## [STATED GOAL]
Go through the lines below and copy each one that holds the string "from".

─── INFORMATION SHOWN ───

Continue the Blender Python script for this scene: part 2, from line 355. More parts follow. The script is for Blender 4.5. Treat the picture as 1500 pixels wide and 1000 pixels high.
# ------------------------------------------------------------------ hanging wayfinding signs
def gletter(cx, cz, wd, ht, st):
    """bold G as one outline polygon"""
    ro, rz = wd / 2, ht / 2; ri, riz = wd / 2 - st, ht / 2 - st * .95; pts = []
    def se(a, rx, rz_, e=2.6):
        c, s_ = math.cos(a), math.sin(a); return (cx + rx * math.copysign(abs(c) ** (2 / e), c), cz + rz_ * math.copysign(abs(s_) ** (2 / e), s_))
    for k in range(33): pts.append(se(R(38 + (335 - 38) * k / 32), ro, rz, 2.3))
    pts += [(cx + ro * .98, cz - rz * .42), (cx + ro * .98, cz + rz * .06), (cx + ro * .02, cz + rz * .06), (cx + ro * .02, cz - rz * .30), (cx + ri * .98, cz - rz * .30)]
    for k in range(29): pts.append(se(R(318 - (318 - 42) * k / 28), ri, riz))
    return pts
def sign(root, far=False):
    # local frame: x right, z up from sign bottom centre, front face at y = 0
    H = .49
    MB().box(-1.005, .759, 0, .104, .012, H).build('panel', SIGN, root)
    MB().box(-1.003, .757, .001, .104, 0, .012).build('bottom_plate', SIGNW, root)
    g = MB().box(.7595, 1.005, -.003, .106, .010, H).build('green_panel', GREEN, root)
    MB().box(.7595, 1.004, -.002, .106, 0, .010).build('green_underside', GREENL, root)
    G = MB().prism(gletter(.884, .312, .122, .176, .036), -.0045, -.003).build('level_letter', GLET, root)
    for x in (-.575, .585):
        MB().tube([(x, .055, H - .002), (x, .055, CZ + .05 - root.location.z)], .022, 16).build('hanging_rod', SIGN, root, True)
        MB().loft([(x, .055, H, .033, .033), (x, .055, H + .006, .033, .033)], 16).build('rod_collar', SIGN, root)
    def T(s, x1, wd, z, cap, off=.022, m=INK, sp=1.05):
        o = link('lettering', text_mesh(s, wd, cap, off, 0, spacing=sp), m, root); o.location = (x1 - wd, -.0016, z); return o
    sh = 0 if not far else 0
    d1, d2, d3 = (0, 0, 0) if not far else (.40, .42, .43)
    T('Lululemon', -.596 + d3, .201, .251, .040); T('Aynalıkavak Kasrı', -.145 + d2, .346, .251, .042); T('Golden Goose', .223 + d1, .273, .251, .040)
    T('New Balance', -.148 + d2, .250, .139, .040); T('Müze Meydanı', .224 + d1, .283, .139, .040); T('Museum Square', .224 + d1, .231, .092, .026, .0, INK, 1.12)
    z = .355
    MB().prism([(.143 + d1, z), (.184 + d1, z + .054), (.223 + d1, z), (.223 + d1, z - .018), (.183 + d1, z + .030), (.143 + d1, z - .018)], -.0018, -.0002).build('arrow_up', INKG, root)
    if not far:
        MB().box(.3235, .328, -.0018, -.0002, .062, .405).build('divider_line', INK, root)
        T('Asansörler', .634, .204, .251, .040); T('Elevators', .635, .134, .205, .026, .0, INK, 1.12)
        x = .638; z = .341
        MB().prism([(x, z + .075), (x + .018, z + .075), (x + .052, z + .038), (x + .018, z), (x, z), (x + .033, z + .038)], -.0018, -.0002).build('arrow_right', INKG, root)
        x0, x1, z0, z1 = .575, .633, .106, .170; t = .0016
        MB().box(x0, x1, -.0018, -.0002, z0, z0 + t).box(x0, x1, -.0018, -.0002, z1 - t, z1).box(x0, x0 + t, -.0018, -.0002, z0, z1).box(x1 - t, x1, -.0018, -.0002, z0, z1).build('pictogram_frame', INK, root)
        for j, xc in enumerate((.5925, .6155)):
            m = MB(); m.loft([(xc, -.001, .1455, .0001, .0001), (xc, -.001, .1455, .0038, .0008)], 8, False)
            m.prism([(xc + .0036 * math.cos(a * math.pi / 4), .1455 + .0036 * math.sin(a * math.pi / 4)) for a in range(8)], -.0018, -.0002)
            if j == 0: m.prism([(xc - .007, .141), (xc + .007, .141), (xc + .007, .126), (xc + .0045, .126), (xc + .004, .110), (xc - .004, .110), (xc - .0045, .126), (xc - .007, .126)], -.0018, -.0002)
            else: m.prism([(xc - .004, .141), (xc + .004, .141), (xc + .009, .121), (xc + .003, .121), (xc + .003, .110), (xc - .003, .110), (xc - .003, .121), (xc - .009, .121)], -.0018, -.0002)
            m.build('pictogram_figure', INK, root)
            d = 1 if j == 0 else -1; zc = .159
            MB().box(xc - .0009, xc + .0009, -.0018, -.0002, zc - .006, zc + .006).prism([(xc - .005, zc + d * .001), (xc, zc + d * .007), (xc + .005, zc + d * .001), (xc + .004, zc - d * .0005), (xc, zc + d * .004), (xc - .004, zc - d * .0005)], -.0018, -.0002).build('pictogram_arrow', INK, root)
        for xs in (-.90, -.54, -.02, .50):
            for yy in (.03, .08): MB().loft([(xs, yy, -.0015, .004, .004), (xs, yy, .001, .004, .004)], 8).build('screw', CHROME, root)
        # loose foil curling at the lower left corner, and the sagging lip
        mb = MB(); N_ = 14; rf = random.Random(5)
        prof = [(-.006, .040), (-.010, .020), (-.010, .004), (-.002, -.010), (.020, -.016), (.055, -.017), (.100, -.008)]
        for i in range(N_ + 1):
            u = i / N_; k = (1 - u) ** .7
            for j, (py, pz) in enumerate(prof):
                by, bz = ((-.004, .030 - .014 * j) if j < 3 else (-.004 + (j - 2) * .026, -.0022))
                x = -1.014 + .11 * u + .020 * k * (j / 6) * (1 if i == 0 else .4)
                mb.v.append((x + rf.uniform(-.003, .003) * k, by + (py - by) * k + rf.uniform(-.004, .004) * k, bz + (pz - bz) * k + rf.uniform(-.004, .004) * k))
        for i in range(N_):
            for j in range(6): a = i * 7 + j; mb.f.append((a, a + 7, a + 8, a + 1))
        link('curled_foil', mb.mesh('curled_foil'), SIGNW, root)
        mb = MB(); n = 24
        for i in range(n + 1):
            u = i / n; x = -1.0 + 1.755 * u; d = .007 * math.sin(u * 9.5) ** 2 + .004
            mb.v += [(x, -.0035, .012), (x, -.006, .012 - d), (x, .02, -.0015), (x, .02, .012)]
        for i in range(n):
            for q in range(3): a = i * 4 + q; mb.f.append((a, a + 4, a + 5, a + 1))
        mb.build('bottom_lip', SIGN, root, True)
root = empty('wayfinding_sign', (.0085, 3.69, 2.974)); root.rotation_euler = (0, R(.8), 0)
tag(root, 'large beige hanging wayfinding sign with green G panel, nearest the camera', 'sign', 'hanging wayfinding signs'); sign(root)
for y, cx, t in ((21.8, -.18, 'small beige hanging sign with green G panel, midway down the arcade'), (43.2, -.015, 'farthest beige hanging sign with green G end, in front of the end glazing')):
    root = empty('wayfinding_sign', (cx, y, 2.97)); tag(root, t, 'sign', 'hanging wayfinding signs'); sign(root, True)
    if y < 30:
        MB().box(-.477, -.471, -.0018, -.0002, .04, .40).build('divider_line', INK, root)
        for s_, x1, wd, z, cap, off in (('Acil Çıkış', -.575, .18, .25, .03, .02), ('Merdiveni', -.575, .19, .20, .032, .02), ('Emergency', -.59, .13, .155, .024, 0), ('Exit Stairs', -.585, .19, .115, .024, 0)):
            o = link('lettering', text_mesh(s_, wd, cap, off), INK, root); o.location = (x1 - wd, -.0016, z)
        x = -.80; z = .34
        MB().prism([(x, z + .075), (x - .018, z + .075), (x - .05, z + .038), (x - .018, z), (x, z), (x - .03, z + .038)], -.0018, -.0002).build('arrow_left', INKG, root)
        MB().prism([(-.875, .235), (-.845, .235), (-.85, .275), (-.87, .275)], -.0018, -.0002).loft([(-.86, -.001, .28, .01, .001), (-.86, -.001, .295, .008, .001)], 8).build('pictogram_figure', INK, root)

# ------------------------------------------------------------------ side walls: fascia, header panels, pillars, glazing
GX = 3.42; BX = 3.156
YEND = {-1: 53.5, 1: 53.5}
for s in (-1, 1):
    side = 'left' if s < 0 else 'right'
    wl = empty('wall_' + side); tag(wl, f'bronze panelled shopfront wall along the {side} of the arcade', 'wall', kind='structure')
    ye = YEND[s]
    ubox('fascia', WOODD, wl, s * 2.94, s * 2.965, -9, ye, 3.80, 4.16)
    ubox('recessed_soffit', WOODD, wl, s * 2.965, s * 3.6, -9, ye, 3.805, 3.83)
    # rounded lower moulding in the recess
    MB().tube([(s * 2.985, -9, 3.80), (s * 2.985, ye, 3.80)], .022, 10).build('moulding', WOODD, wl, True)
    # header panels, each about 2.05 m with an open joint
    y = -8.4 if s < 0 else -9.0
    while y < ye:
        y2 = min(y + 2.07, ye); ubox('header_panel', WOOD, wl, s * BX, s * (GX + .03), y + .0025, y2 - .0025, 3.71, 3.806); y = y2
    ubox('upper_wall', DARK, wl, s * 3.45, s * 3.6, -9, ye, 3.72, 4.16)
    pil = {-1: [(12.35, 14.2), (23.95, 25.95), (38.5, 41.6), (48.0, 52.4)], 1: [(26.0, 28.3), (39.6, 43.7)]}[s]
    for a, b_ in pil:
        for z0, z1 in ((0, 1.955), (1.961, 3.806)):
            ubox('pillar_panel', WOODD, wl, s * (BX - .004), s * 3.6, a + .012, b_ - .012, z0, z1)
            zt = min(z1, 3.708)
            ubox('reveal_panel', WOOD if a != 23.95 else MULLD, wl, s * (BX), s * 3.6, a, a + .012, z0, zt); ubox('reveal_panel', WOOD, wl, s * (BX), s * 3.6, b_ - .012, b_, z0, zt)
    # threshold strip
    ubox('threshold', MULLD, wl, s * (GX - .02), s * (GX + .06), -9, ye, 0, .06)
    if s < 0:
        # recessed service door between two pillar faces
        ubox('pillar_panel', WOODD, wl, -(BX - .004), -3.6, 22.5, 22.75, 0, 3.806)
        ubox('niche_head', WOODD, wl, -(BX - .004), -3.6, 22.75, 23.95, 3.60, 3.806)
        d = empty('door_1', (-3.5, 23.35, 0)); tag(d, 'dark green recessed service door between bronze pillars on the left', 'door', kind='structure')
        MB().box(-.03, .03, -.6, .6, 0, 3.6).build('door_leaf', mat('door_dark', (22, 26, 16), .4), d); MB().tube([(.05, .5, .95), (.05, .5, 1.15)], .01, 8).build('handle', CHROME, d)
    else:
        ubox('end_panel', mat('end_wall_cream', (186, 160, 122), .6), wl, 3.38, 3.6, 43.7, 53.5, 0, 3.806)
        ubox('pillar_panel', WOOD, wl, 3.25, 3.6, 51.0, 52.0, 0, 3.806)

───

## [FINAL RESULT]
Continue the Blender Python script for this scene: part 2, from line 355. More parts follow. The script is for Blender 4.5. Treat the picture as 1500 pixels wide and 1000 pixels high.
    # local frame: x right, z up from sign bottom centre, front face at y = 0